RECORD EXTRACTS -
-- -- --

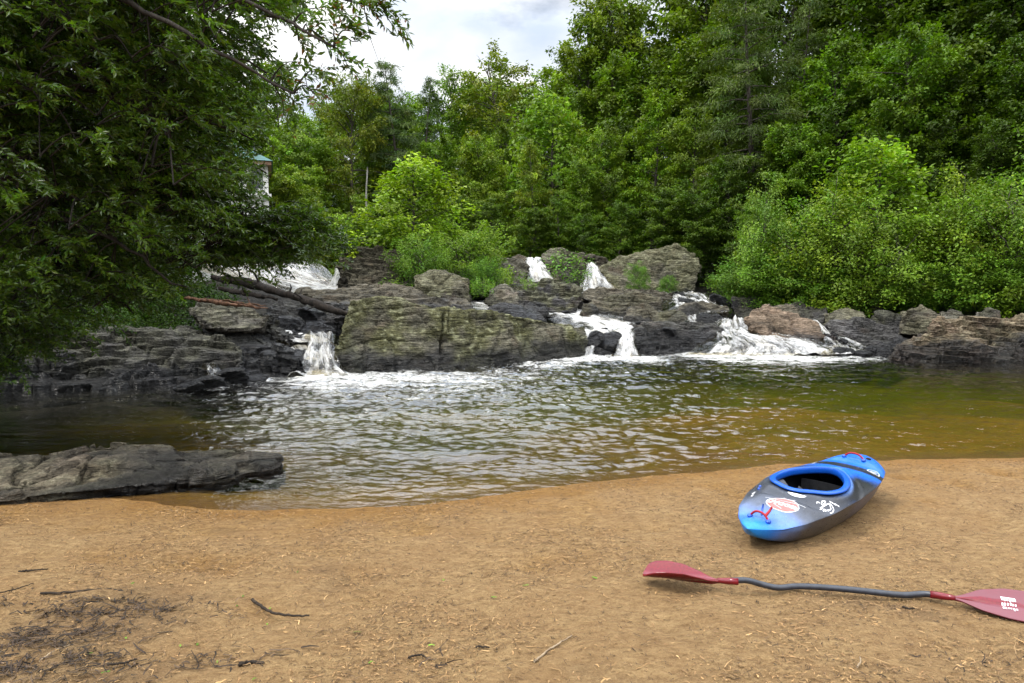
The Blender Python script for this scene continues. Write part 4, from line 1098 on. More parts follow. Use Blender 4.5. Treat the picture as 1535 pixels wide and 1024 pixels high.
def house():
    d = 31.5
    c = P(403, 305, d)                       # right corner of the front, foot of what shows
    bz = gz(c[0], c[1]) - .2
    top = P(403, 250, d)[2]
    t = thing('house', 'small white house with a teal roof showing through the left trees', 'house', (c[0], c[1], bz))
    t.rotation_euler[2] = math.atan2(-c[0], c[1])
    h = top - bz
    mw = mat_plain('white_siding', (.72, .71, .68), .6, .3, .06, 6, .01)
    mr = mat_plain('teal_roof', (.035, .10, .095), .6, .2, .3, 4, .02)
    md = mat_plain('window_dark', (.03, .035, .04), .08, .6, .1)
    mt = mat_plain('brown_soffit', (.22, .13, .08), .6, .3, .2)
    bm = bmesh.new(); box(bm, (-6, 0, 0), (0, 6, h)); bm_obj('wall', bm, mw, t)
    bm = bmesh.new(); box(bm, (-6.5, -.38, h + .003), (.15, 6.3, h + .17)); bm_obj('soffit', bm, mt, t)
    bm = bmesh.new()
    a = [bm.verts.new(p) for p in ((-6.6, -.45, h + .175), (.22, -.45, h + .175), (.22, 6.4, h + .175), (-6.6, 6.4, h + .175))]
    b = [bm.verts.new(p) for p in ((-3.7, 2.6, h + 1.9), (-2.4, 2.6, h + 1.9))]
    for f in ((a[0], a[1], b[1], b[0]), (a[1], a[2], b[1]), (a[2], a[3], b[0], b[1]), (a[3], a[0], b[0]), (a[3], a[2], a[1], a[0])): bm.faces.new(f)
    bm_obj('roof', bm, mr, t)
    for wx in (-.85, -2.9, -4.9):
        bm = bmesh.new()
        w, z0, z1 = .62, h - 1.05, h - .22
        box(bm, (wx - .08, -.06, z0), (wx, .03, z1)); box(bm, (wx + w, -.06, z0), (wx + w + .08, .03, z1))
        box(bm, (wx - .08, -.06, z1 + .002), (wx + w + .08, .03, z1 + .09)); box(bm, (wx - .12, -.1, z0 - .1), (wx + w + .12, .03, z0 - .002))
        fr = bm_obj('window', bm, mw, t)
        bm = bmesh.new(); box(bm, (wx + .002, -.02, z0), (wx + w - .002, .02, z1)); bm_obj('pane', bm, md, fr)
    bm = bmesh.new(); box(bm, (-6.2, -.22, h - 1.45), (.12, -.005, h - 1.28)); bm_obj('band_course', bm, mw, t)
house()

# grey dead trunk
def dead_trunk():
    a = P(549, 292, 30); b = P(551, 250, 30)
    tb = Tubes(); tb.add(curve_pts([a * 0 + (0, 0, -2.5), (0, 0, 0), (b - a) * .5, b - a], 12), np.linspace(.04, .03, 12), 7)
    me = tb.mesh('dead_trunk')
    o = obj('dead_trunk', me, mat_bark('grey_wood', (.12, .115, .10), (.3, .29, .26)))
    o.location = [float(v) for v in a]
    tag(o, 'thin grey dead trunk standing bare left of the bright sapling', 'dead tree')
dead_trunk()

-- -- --

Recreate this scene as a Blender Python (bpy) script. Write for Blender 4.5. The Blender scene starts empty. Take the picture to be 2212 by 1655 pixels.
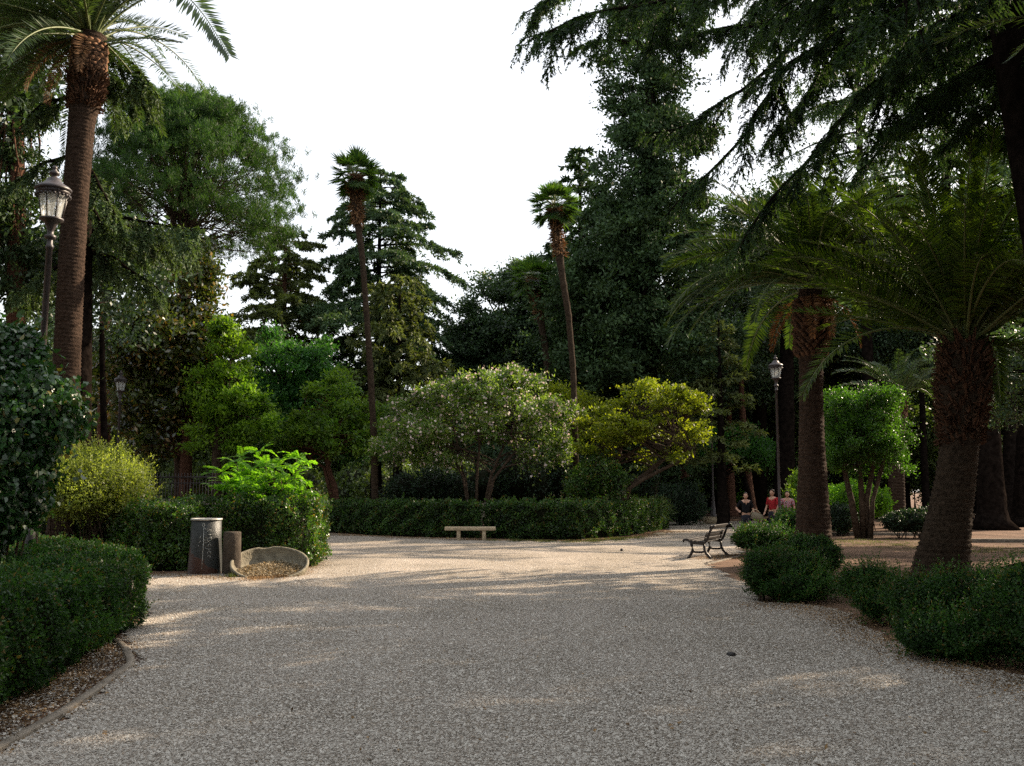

-- -- --

SET EXERCISE - Pick out every line above that contains the word "Write" and copy it.

RESULT FOR THIS EXERCISE -
The Blender Python script for this scene continues. Write part 4, from line 1098 on. More parts follow. Use Blender 4.5. Treat the picture as 1535 pixels wide and 1024 pixels high.
Recreate this scene as a Blender Python (bpy) script. Write for Blender 4.5. The Blender scene starts empty. Take the picture to be 2212 by 1655 pixels.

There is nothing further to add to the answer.